The stated aim of the proposed law is to give the victims of sexual offences in South Africa – whether or not they themselves are South African – “the maximum and least traumatising protection that the law can provide”.

The Bill is currently under consideration by Parliament in Cape Town. If passed into law in its current form, it will, among other things:

  • Redefine all “indecent assaults” – which carry a relatively lenient sentence – as “sexual assaults”.
  • Redefine rape as involving any form of penetration without consent, whether vaginal or anal, and regardless of the gender of the people involved.
  • Make provision for rape victims to receive treatment at selected state institutions within 72 hours to help prevent transmission of HIV/Aids.
  • Prohibit any form of exposure of sexual activities to children.
  • Declare all children and victims of sexual offences as “vulnerable witnesses,” to ensure that they are given the protection they need to help them lay charges and give evidence.
  • Allow for children’s evidence to be led through closed circuit television, freeing them from the trauma of testifying in the courtroom.
  • Abolish the “cautionary rules” relating to children’s evidence on sexual offences.

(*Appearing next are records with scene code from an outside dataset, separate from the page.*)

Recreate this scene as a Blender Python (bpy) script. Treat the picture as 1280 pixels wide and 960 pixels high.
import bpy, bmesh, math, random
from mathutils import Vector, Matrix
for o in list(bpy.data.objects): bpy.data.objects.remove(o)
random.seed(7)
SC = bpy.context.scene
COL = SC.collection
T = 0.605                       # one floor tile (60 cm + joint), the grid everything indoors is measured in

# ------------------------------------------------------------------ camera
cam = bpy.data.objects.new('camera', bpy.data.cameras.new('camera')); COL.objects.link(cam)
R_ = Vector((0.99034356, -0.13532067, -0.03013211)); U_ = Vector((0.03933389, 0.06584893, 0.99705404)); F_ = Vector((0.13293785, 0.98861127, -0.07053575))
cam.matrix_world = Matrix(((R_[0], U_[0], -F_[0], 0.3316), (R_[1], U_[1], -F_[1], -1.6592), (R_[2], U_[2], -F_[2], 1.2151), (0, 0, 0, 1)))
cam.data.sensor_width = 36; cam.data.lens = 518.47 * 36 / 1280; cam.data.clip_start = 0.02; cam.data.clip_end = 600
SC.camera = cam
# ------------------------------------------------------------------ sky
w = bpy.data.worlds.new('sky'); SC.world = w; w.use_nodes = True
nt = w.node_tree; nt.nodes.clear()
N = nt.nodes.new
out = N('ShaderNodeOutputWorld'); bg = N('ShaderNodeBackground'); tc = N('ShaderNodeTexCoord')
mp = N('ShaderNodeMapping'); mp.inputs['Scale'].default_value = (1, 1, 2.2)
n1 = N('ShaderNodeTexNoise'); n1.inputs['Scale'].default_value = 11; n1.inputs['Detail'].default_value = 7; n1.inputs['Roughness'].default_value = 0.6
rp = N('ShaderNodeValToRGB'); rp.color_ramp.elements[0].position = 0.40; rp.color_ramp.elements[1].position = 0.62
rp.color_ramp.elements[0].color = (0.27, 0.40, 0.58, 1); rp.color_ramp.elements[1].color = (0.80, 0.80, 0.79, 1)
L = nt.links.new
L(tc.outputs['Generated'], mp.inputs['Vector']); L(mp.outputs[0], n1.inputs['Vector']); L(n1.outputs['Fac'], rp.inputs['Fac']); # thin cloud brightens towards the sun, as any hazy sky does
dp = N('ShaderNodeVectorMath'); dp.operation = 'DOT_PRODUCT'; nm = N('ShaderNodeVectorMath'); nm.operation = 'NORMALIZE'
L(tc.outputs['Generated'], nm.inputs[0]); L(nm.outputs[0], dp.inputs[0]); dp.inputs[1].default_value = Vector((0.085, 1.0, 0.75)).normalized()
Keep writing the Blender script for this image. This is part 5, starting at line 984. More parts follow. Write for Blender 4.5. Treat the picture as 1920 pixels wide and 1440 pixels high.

The draft law also includes stringent provisions that criminalise every aspect of child prostitution; provisions that protect all mentally impaired people from sexual exploitation; and provision for the supervision and treatment of sexual offenders

It keeps 16 as the age of consent for girls, and reduces the age of consent for boys from 19 to 16.

Advocate Aaron Raletjena of the Department of Justice’s sexual offence and community affairs unit warns, however, that the best law can still be “paralysed” by the actions of people

Addressing members of the Men for Change initiative of the South African Police Service (SAPS) in Pretoria on Thursday, Raletjena recalled that, while he was working as a prosecutor, a woman had refused to testify against her husband for raping her daughter.

“The husband had impregnated a 15-year-old stepdaughter, but the woman refused to testify against him because she was afraid he would stop financing their material life,” Raletjena said.

“The woman never imagined the pain that her child was enduring. I’m saying the biggest centre of human law is our own consciousness.”

The SAPS launched the Men for Change initiative in April to help shift perceptions regarding the role of men in society.